Mittwoch, 24. April 2024

Archiv

Indien
Über 100 Menschen sterben bei Zugunglück

Noch ist die Ursache für die Entgleisung des Zugs in Indien unklar. Während die Einsätzkräfte vor Ort noch Menschen aus den Waggons bergen, versuchen lokale Politiker bereits das Unglück für die bevorstehenden Landtagswahlen zu instrumentalisieren.

Von Sandra Petersmann | 20.11.2016
    Bei einem Zugunglück in Indien sind mehr als 90 Menschen ums Leben gekommen.
    Bei einem Zugunglück in Indien sind über 100 Menschen ums Leben gekommen (AFP)
    Mindestens 14 der blauen Waggons sprangen in den frühen Morgenstunden um kurz nach drei Uhr aus den Gleisen, als es noch dunkel war und die meisten Passagiere schliefen.
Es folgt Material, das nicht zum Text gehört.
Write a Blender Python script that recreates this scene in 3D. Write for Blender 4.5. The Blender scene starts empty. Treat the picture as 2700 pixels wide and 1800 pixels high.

Ravinder Pathak hat das Unglück überlebt. Er sitzt mit anderen Überlebenden auf einem freien Feld neben der Zerstörung und wartet auf die Ankunft von Bussen, die ihn und die anderen vom Ort des Grauens wegbringen sollen. Einige wiegen sich vor und zurück, andere beten.
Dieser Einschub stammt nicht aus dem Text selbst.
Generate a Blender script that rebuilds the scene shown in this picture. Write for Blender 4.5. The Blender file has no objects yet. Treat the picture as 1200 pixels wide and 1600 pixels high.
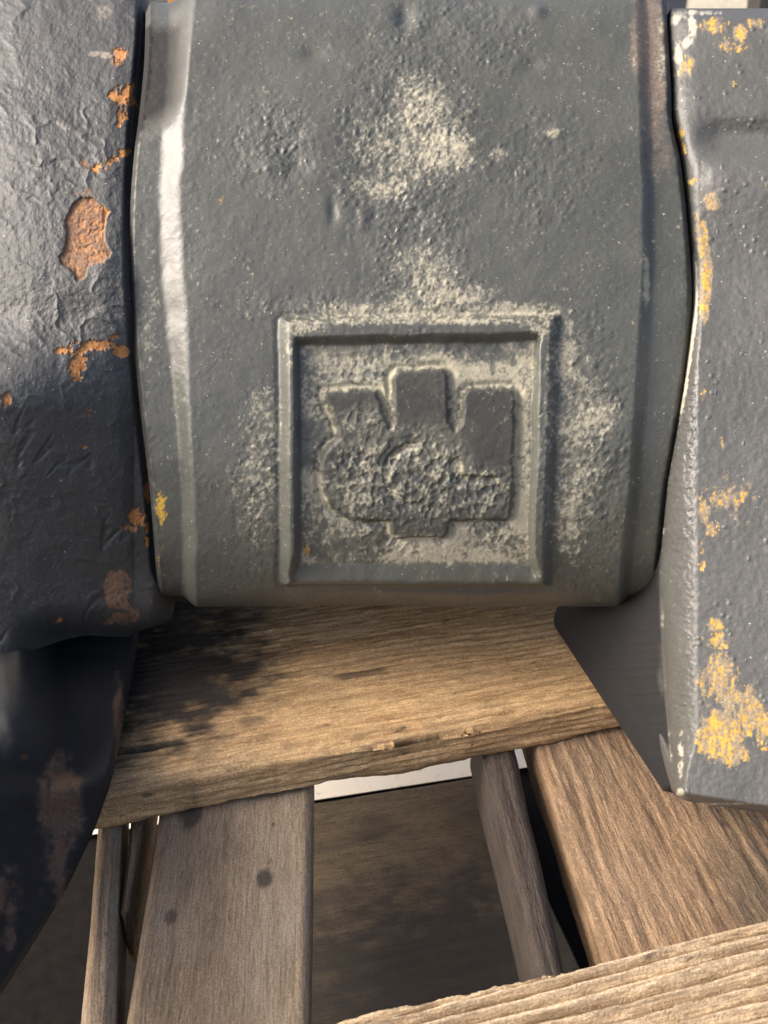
import bpy, math, random
import numpy as np
from mathutils import Vector, Matrix
C = bpy.context.scene
COL = C.collection
rad = math.radians

# ---------------------------------------------------------------- camera, sky, sun, exposure
F = 1500.0                      # focal length in photo pixels (1200 x 1600)
PITCH = 27.5
CAM_H = 0.42                    # metres above the floor
cp, sp_ = math.cos(rad(PITCH)), math.sin(rad(PITCH))
cam = bpy.data.cameras.new('camera'); camo = bpy.data.objects.new('camera', cam); COL.objects.link(camo)
camo.location = (0, 0, CAM_H); camo.rotation_euler = (rad(90 - PITCH), 0, 0)
cam.sensor_fit = 'VERTICAL'; cam.sensor_height = 36; cam.lens = F / 1600 * 36
cam.clip_start = 0.01; cam.clip_end = 500
cam.dof.use_dof = True; cam.dof.focus_distance = 0.385; cam.dof.aperture_fstop = 20.0
C.camera = camo

SUN_EL, SUN_AZ = 34.0, -100.0    # azimuth from +Y (straight ahead), negative = left
w = bpy.data.worlds.new('World'); C.world = w; w.use_nodes = True
nt = w.node_tree; nt.nodes.clear()
sky = nt.nodes.new('ShaderNodeTexSky'); sky.sky_type = 'NISHITA'; sky.sun_disc = False
sky.sun_elevation = rad(SUN_EL); sky.sun_rotation = rad(SUN_AZ); sky.air_density = 0.5; sky.dust_density = 5.0; sky.ozone_density = 0.3
bg = nt.nodes.new('ShaderNodeBackground'); bg.inputs['Strength'].default_value = 0.14
wo = nt.nodes.new('ShaderNodeOutputWorld')
nt.links.new(sky.outputs[0], bg.inputs[0]); nt.links.new(bg.outputs[0], wo.inputs[0])
sl = bpy.data.lights.new('sun', 'SUN'); sl.energy = 0.8; sl.angle = rad(28); sl.color = (1, .965, .91)
so_ = bpy.data.objects.new('sun', sl); COL.objects.link(so_)
sd = Vector((math.cos(rad(SUN_EL)) * math.sin(rad(SUN_AZ)), math.cos(rad(SUN_EL)) * math.cos(rad(SUN_AZ)), math.sin(rad(SUN_EL))))
so_.rotation_euler = sd.to_track_quat('Z', 'Y').to_euler()
C.view_settings.view_transform = 'Standard'; C.view_settings.look = 'None'
C.view_settings.exposure = 1.5; C.view_settings.gamma = 1

# ---------------------------------------------------------------- helpers
def cam2w(X, Y, d):             # camera axes (right, up, depth) -> world
    return np.stack([X, d * cp + Y * sp_, CAM_H - d * sp_ + Y * cp], -1)
def px3(px, py, d):
    px, py, d = np.broadcast_arrays(np.asarray(px, float), np.asarray(py, float), np.asarray(d, float))
    return cam2w((px - 600) / F * d, (800 - py) / F * d, d)
def on_z(px, py, z):            # where the line of sight meets a level height z
    a, b = (px - 600) / F, (800 - py) / F
    t = (z - CAM_H) / (-sp_ + b * cp)
    return Vector((a * t, t * (cp + b * sp_), z))
def sm(x, a, b):
    t = np.clip((x - a) / (b - a), 0, 1); return t * t * (3 - 2 * t)
def lerp_tab(y, tab):
    t = np.array(tab, float); return np.interp(y, t[:, 0], t[:, 1])
def smooth_tab(y, tab, k=25):
    return sum(lerp_tab(y + o, tab) for o in np.linspace(-k, k, 7)) / 7

def _h(ix, iy, s):
    n = (ix.astype(np.int64) * 374761393 + iy.astype(np.int64) * 668265263 + s * 1442695041) & 0x7fffffff
    n = ((n ^ (n >> 13)) * 1274126177) & 0x7fffffff
    n = ((n ^ (n >> 15)) * 2246822519) & 0x7fffffff
    return ((n ^ (n >> 16)) & 0xffff) / 65535.0
def vnoise(x, y, s=0):
    ix, iy = np.floor(x), np.floor(y); fx, fy = x - ix, y - iy
    fx = fx * fx * fx * (fx * (fx * 6 - 15) + 10); fy = fy * fy * fy * (fy * (fy * 6 - 15) + 10)
    a, b, c, d = _h(ix, iy, s), _h(ix + 1, iy, s), _h(ix, iy + 1, s), _h(ix + 1, iy + 1, s)
    return (a * (1 - fx) + b * fx) * (1 - fy) + (c * (1 - fx) + d * fx) * fy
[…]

    Augenzeuge schildert das Unglück
    "Plötzlich gab es eine massive Erschütterung. Unsere Köpfe wurden unter das Dach des Zugabteils geschleudert und dann wieder zurück. Wir haben es irgendwie raus geschafft, die Tür ließ sich nicht öffnen. Als wir draußen in der Dunkelheit waren, sahen wir, dass der Zug entgleist ist. Meine fünf Mitreisenden sind verschwunden."
    Der Überlebende Ravinder erinnert sich, dass er im Waggon mit der Nummer S5 saß. Besonders schwer zerstört wurden zwei Waggons näher hinter der Lock, die sich durch die Wucht des Unglücks in ein Knäuel aus Metall mit abgerissenen Rädern und rausgerissenen Seitenstreben verwandelten. Es dauerte, bis Helfer mit Schneid- und Räumgeräten vor Ort waren. Auch Ambulanzen standen nicht sofort ausreichend zur Verfügung. Die Rettungsarbeiten nahmen erst Fahrt auf, als es hell wurde.
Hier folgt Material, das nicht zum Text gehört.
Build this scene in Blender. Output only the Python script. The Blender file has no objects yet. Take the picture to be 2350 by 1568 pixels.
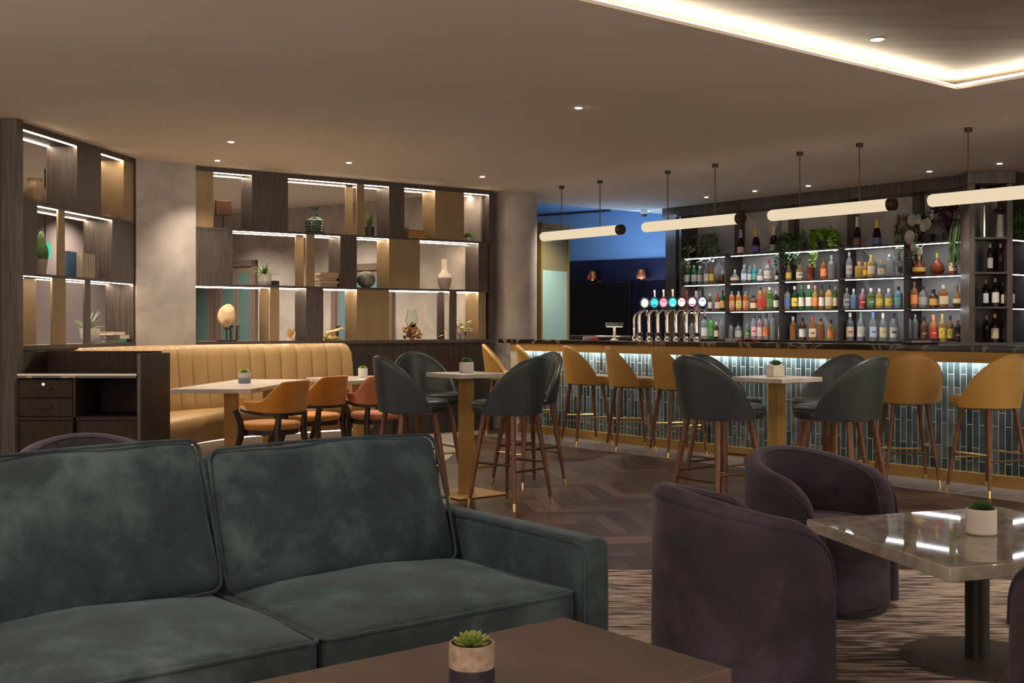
import bpy, bmesh, math, random
from mathutils import Matrix, Vector
random.seed(7)
COL = bpy.context.scene.collection
PI = math.pi
R = math.radians
# ---- calibration: camera at (0,0,1.3) looking along +Y, focal 2610 px, horizon row 749
F, CX, H, CZ = 2610.0, 1175.0, 749.0, 1.3
def at(px, py, z):
    Y = F*(CZ-z)/(py-H); return ((px-CX)/F*Y, Y, z)
UX, UY = .787, .617           # room axis u (along bar depth), v is 90 deg left of it
def U(p, u, v=0): return (p[0]+UX*u-UY*v, p[1]+UY*u+UX*v)
class Frame:
    def __init__(s, o, ang): s.o=o; s.a=R(ang); s.c=math.cos(s.a); s.s=math.sin(s.a)
    def w(s, x, y=0): return (s.o[0]+x*s.c-y*s.s, s.o[1]+x*s.s+y*s.c)
    def lx(s, px, y=0):       # local x where the picture column px meets the plane at local depth y
        k=(px-CX)/F; ox,oy=s.w(0,y); return (k*oy-ox)/(s.c-k*s.s)
    def Y(s, x, y=0): return s.w(x,y)[1]
BK = Frame((-3.35,12.02), 35.9)       # shelving divider at the back
LF = Frame((-4.093,9.38), 82.7)       # shelving divider at the left
BB = Frame((2.39,16.2), -51.9)        # back bar front plane
BR = Frame((-.016,14.14), -51.9)      # bar front plane
# ---------------------------------------------------------------- materials
MATS = {}
def newmat(n):
    m=bpy.data.materials.new(n); m.use_nodes=True; return m, m.node_tree.nodes, m.node_tree.links, m.node_tree.nodes['Principled BSDF']
def S(b, **k):
    for a,v in k.items():
        key={'col':'Base Color','rough':'Roughness','metal':'Metallic','trans':'Transmission Weight','ior':'IOR','spec':'Specular IOR Level','sheen':'Sheen Weight','coat':'Coat Weight','emis':'Emission Color','es':'Emission Strength','alpha':'Alpha'}[a]
        if isinstance(v,tuple) and len(v)==3: v=(*v,1)
        b.inputs[key].default_value=v
def mat(n, col, rough=.5, **k):
    if n in MATS: return MATS[n]
    m,N,L,b=newmat(n); S(b,col=col,rough=rough,**k); MATS[n]=m; return m
def noisy(n, c1, c2, scale=(1,1,1), ns=5, rough=.5, detail=6, lo=.35, hi=.65, bump=0, dist=0, coord='Object', **k):
    m,N,L,b=newmat(n); S(b,rough=rough,**k)
    tc=N.new('ShaderNodeTexCoord'); mp=N.new('ShaderNodeMapping'); mp.inputs['Scale'].default_value=scale
    nz=N.new('ShaderNodeTexNoise'); nz.inputs['Scale'].default_value=ns; nz.inputs['Detail'].default_value=detail; nz.inputs['Distortion'].default_value=dist
    cr=N.new('ShaderNodeValToRGB'); cr.color_ramp.elements[0].position=lo; cr.color_ramp.elements[1].position=hi
    cr.color_ramp.elements[0].color=(*c1,1); cr.color_ramp.elements[1].color=(*c2,1)
    L.new(tc.outputs[coord],mp.inputs[0]); L.new(mp.outputs[0],nz.inputs[0]); L.new(nz.outputs[0],cr.inputs[0]); L.new(cr.outputs[0],b.inputs['Base Color'])
    if bump:
        bp=N.new('ShaderNodeBump'); bp.inputs['Strength'].default_value=bump; bp.inputs['Distance'].default_value=.01
        L.new(nz.outputs[0],bp.inputs['Height']); L.new(bp.outputs[0],b.inputs['Normal'])
    MATS[n]=m; return m
def emit(n, col, s):
    m,N,L,b=newmat(n); S(b,col=(0,0,0),emis=col,es=s,rough=1,spec=0); MATS[n]=m; return m
# ---------------------------------------------------------------- mesh builder
class MB:
    def __init__(s): s.v=[]; s.f=[]; s.m=[]; s.M=None; s.mi=0
    def _add(s, vs, fs):
        o=len(s.v)
        if s.M is not None: vs=[tuple(s.M@Vector(v)) for v in vs]
        s.v+=[tuple(v) for v in vs]; s.f+=[tuple(i+o for i in f) for f in fs]; s.m+=[s.mi]*len(fs); return s
    def box(s, x0,x1,y0,y1,z0,z1):
        vs=[(x,y,z) for z in (z0,z1) for y in (y0,y1) for x in (x0,x1)]
        return s._add(vs,[(0,2,3,1),(4,5,7,6),(0,1,5,4),(2,6,7,3),(0,4,6,2),(1,3,7,5)])
    def prism(s, pts, z0, z1):
        n=len(pts); vs=[(*p,z0) for p in pts]+[(*p,z1) for p in pts]
        fs=[tuple(range(n-1,-1,-1)),tuple(range(n,2*n))]+[(i,(i+1)%n,(i+1)%n+n,i+n) for i in range(n)]
        return s._add(vs,fs)
    def loft(s, rings, closed=True, caps=True):
        n=len(rings[0]); vs=[p for r in rings for p in r]; fs=[]
        for i in range(len(rings)-1):
            for j in range(n if closed else n-1):
                k=(j+1)%n; fs.append((i*n+j,i*n+k,(i+1)*n+k,(i+1)*n+j))
        if caps and closed: fs+= [tuple(range(n-1,-1,-1)),tuple(range((len(rings)-1)*n,len(rings)*n))]
        return s._add(vs,fs)
    def lathe(s, prof, c=(0,0,0), seg=20, p=2, sx=1, sy=1):
        rings=[]
        for r,z in prof:
            ring=[]
            for i in range(seg):
                a=2*PI*(i+.5)/seg; ca,sa=math.cos(a),math.sin(a)
                k=1 if p==2 else (abs(ca)**p+abs(sa)**p)**(-1/p)
                ring.append((c[0]+r*k*ca*sx,c[1]+r*k*sa*sy,c[2]+z))
            rings.append(ring)
        return s.loft(rings)
    def tube(s, pts, r, seg=8, close=False):
        pts=[Vector(p) for p in pts]; rr=r if isinstance(r,(list,tuple)) else [r]*len(pts); rings=[]; n=len(pts); prev=None
        for i,p in enumerate(pts):
            if close: d=pts[(i+1)%n]-pts[i-1]
            else: d=pts[min(i+1,n-1)]-pts[max(i-1,0)]
            d.normalize()
            if prev is None:
                a=Vector((0,0,1)) if abs(d.z)<.9 else Vector((1,0,0)); x=d.cross(a).normalized()
            else:
                x=(prev-d*prev.dot(d)).normalized()
            prev=x; y=d.cross(x)
            rings.append([tuple(p+(x*math.cos(2*PI*k/seg)+y*math.sin(2*PI*k/seg))*rr[i]) for k in range(seg)])
        if close: rings.append(rings[0]); return s.loft(rings,caps=False)
        return s.loft(rings)
    def ell(s, c, rx, ry, rz, nu=12, nv=8):
        return s.lathe([(max(1e-4,math.sin(PI*i/nv)),0) for i in range(0)] or [(1,0)],c,3) if False else s._ell(c,rx,ry,rz,nu,nv)
    def _ell(s,c,rx,ry,rz,nu,nv):
        rings=[]
        for i in range(nv+1):
            t=PI*i/nv; q=max(.02,math.sin(t)); rings.append([(c[0]+rx*q*math.cos(2*PI*k/nu),c[1]+ry*q*math.sin(2*PI*k/nu),c[2]-rz*math.cos(t)) for k in range(nu)])
        return s.loft(rings)
    def sheet(s, grid):
        return s.loft(grid, closed=False)
    def rbox(s, x0,x1,y0,y1,z0,z1,r,n=8,bulge=(0,0,0),wr=0,seed=0):
        cx,cy,cz=(x0+x1)/2,(y0+y1)/2,(z0+z1)/2; h=Vector(((x1-x0)/2,(y1-y0)/2,(z1-z0)/2)); vs=[];fs=[];key={}
        r=min(r,h.x,h.y,h.z); rnd=random.Random(seed); ph=[rnd.uniform(0,6.28) for _ in range(6)]
        def cs(hh):   # parameter values denser in the rounded rim
            out=[-hh,-hh+r*.3,-hh+r*.65]+[(-hh+r)+(2*(hh-r))*i/n for i in range(n+1)]+[hh-r*.65,hh-r*.3,hh]
            return out
        def V(p):
            k=(round(p[0],5),round(p[1],5),round(p[2],5))
            if k in key: return key[k]
            q=Vector([max(-h[i]+r,min(h[i]-r,p[i])) for i in range(3)]); d=Vector(p)-q
            if d.length>1e-9: d=d.normalized()*r
            w=q+d; nx,ny,nz=p[0]/h.x,p[1]/h.y,p[2]/h.z
            w.x+=bulge[0]*nx*(1-ny*ny)*(1-nz*nz); w.y+=bulge[1]*ny*(1-nx*nx)*(1-nz*nz); w.z+=bulge[2]*nz*(1-nx*nx)*(1-ny*ny)
            if wr:
                f=wr*(math.sin(9*w.x+ph[0]+3*w.y)*math.sin(7*w.y+ph[1]+4*w.z)+.6*math.sin(19*w.x+ph[2]+8*w.z)*math.sin(15*w.z+ph[3]+11*w.y))
                w+=Vector((w.x/h.x,w.y/h.y,w.z/h.z))*f*.5
            key[k]=len(vs); vs.append((w.x+cx,w.y+cy,w.z+cz)); return key[k]
        X,Y_,Z=cs(h.x),cs(h.y),cs(h.z)
        def face(A,B,fn,flip):
            for i in range(len(A)-1):
                for j in range(len(B)-1):
                    q=[V(fn(A[i],B[j])),V(fn(A[i+1],B[j])),V(fn(A[i+1],B[j+1])),V(fn(A[i],B[j+1]))]
                    if flip: q.reverse()
                    if len(set(q))==4: fs.append(tuple(q))
        face(X,Y_,lambda a,b:(a,b,h.z),0); face(X,Y_,lambda a,b:(a,b,-h.z),1)
        face(X,Z,lambda a,b:(a,-h.y,b),0); face(X,Z,lambda a,b:(a,h.y,b),1)
        face(Y_,Z,lambda a,b:(h.x,a,b),0); face(Y_,Z,lambda a,b:(-h.x,a,b),1)
        return s._add(vs,fs)
    def build(s, name, mats, parent=None, smooth=True, ang=35, bevel=0, seg=2, loc=None, rz=0):
        me=bpy.data.meshes.new(name); me.from_pydata(s.v,[],s.f)
        if not isinstance(mats,(list,tuple)): mats=[mats]
        for m in mats: me.materials.append(m)
        if len(mats)>1: me.polygons.foreach_set('material_index',s.m)
        bm=bmesh.new(); bm.from_mesh(me); bmesh.ops.recalc_face_normals(bm,faces=bm.faces); bm.to_mesh(me); bm.free()
        if smooth:
            me.polygons.foreach_set('use_smooth',[True]*len(me.polygons)); me.set_sharp_from_angle(angle=R(ang))
        o=bpy.data.objects.new(name,me); COL.objects.link(o)
        if parent: o.parent=parent
        if loc: o.location=loc
        if rz: o.rotation_euler=(0,0,rz)
        if bevel:
            b=o.modifiers.new('bevel','BEVEL'); b.width=bevel; b.segments=seg; b.limit_method='ANGLE'; b.angle_limit=R(40)
        return o
def tag(o,label,cat,group=None,kind=None):
    if label: o['label']=label
    if cat: o['category']=cat
    if group: o['group']=group
    if kind: o['kind']=kind
    return o
def root(name,label,cat,loc=(0,0,0),rz=0,group=None):
    o=bpy.data.objects.new(name,None); COL.objects.link(o); o.empty_display_size=.1
    o.location=(loc[0],loc[1],loc[2] if len(loc)>2 else 0); o.rotation_euler=(0,0,rz); return tag(o,label,cat,group)
def struct(o): o['kind']='structure'; return o
def copy_tree(o,parent=None):
    c=o.copy(); COL.objects.link(c)
    if parent: c.parent=parent
    for ch in o.children: copy_tree(ch,c)
    return c
def dup(o,loc,rz,label,group=None):
    c=copy_tree(o); c.location=(loc[0],loc[1],loc[2] if len(loc)>2 else 0); c.rotation_euler=(0,0,rz); c['label']=label
    if group: c['group']=group
    return c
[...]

    "Wir arbeiten jetzt auf Hochtouren und erreichen immer mehr Opfer. Leider steigt die Zahl der Toten. Besonders zwei Waggons sind schwer betroffen, auch ein dritter ist fast ganz zerstört. Wir setzen hier Schneidbrenner ein", sagt ein hochrangiger Polizist an der Unglücksstelle.
    Dort sind inzwischen auch viele Schaulustige unterwegs. Einige machen Selfies.
    Mögliche Unfall-Ursache: ein gebrochenes Gleis
    Der Patna-Indore Express war auf dem Weg aus dem Nordosten in das Zentrum Indiens. Das Unglück ereignete sich auf dem Land in der Nähe der Industriestadt Kanpur im Bundesstaat Uttar-Pradesh. Die Ursache ist bisher noch nicht bekannt. Bahnminister Prabhu kündigte eine umfassende Untersuchung an. Indische Medien spekulieren über ein möglicherweise gebrochenes Gleis. Der Patna-Indore-Express entgleiste etwa auf der Hälfte seiner mehr als 1400 Kilometer langen Strecke, für die er laut Fahrplan 27 Stunden Reisezeit gebraucht hätte. Der Schnellzug hat üblicherweise 21 Waggons und kann mehr als 1000 Passagiere transportieren.
    Zugunglücke sind keine Seltenheit in Indien. Das indische Schienennetz gehört zu den größten der Welt. Jeden Tag reisen über 20 Millionen Menschen in diesem riesigen Land mit einem Zug. Doch die indische Bahn ist in die Jahre gekommen. Das Netzt ist marode. Weite Teile der Infrastruktur stammen noch aus der Zeit der britischen Kolonialherren, Indien ist seit 1947 unabhängig. Premierminister Modi, Bahnminister Prabhu und der Ministerpräsident des betroffenen Bundesstaates Uttar Pradesh haben den Verletzten und den Familien der Opfer inzwischen Entschädigungszahlungen zugesagt. In Uttar Pradesh stehen in drei Monaten wichtige Landtagswahlen an. Schon jetzt versuchen Politiker aller Parteien, das schwere Zugunglück für sich zu instrumentalisieren.